SOURCE DATA ::

▼

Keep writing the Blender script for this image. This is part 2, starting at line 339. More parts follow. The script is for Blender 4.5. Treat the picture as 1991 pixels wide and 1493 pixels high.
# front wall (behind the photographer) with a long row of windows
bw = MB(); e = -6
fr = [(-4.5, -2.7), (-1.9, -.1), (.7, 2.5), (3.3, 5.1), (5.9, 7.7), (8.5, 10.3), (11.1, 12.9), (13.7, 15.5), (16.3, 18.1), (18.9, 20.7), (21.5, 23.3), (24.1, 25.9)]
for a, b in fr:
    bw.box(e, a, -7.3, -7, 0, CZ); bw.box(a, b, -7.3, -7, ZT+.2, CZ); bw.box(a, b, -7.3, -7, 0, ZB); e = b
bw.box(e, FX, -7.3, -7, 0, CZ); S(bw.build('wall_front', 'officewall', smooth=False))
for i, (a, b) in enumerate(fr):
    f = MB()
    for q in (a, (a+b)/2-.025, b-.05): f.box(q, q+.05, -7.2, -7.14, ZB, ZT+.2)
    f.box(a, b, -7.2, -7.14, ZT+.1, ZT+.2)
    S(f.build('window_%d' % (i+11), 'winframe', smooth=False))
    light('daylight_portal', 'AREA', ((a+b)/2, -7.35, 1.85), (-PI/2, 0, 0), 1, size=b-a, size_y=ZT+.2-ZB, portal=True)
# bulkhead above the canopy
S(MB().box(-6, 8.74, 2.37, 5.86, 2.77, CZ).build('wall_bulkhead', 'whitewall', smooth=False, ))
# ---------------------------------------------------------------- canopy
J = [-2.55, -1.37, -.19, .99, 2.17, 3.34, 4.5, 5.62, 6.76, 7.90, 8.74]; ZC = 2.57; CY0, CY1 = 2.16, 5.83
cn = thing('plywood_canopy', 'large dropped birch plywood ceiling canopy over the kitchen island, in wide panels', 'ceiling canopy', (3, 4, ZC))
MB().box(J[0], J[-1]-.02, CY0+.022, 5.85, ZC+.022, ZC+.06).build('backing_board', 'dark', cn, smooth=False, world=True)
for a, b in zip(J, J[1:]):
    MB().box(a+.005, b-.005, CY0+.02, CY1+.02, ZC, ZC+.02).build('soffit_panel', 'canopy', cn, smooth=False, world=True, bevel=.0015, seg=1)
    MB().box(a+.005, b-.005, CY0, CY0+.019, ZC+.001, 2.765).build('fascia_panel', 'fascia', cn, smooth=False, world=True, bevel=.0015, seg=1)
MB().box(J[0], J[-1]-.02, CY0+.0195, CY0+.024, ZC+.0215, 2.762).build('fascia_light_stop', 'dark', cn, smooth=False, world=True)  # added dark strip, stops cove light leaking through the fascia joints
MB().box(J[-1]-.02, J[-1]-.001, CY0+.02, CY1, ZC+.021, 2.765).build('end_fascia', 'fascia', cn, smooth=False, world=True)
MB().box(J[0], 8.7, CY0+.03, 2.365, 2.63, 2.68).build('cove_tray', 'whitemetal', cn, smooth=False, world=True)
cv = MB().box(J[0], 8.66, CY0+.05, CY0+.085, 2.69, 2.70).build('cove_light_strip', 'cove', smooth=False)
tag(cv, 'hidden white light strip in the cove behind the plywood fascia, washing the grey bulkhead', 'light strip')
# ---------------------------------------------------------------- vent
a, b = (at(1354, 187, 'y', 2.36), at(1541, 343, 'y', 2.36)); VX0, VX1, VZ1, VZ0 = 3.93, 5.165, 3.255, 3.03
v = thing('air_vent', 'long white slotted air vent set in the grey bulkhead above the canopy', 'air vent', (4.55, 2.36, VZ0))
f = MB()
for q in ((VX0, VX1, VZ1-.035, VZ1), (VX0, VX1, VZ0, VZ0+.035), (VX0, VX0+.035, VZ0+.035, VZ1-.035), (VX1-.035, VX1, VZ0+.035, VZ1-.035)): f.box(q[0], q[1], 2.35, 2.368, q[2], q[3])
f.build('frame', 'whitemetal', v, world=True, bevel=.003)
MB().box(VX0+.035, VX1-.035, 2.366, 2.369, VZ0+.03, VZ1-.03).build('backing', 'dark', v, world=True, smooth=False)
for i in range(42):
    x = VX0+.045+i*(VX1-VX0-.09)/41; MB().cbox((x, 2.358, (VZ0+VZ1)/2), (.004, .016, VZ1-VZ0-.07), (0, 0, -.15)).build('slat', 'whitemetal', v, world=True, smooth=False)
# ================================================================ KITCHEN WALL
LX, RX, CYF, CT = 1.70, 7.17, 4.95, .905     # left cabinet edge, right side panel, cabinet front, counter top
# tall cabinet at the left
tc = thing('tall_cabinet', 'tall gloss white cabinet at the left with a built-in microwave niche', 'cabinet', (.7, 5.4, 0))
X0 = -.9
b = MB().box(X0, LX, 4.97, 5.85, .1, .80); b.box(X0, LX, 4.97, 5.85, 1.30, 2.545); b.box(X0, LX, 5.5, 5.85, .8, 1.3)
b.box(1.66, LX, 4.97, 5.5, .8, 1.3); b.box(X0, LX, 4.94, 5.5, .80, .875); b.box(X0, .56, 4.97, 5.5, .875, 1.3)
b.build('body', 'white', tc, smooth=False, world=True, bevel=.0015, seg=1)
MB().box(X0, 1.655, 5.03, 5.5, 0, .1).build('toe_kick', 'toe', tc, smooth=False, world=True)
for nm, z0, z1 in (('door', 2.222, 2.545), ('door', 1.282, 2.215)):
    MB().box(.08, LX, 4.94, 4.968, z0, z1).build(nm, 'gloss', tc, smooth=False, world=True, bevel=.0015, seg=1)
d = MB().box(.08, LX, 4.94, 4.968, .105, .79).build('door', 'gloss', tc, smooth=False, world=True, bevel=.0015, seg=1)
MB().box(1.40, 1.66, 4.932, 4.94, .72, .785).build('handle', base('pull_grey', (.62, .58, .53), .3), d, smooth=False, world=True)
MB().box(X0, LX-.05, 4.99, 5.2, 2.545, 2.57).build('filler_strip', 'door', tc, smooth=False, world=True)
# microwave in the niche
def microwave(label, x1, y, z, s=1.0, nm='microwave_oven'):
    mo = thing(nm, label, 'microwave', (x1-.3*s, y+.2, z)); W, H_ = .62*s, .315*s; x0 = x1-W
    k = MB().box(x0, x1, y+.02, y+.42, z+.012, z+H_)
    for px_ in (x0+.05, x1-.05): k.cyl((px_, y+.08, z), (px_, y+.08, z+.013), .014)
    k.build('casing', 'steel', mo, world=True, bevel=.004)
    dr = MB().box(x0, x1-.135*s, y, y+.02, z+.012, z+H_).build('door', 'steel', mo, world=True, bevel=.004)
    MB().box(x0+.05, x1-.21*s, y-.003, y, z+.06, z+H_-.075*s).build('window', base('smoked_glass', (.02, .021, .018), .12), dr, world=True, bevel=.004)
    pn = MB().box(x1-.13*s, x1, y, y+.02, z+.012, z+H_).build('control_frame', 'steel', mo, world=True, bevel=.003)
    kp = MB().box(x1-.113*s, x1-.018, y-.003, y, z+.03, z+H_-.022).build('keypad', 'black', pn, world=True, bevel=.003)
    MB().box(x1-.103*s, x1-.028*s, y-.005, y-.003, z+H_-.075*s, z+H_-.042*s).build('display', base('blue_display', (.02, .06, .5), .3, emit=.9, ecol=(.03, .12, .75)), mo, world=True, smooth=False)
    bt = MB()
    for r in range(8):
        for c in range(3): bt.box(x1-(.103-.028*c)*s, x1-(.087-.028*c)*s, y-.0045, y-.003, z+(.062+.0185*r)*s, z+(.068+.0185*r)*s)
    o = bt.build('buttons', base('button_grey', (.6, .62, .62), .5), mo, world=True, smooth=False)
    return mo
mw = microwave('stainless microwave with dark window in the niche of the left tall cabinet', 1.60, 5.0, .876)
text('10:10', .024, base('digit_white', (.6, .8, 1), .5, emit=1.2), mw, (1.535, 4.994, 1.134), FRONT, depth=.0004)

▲

Show the lines of the material that contain the word "wide".

Keep writing the Blender script for this image. This is part 2, starting at line 339. More parts follow. The script is for Blender 4.5. Treat the picture as 1991 pixels wide and 1493 pixels high.
cn = thing('plywood_canopy', 'large dropped birch plywood ceiling canopy over the kitchen island, in wide panels', 'ceiling canopy', (3, 4, ZC))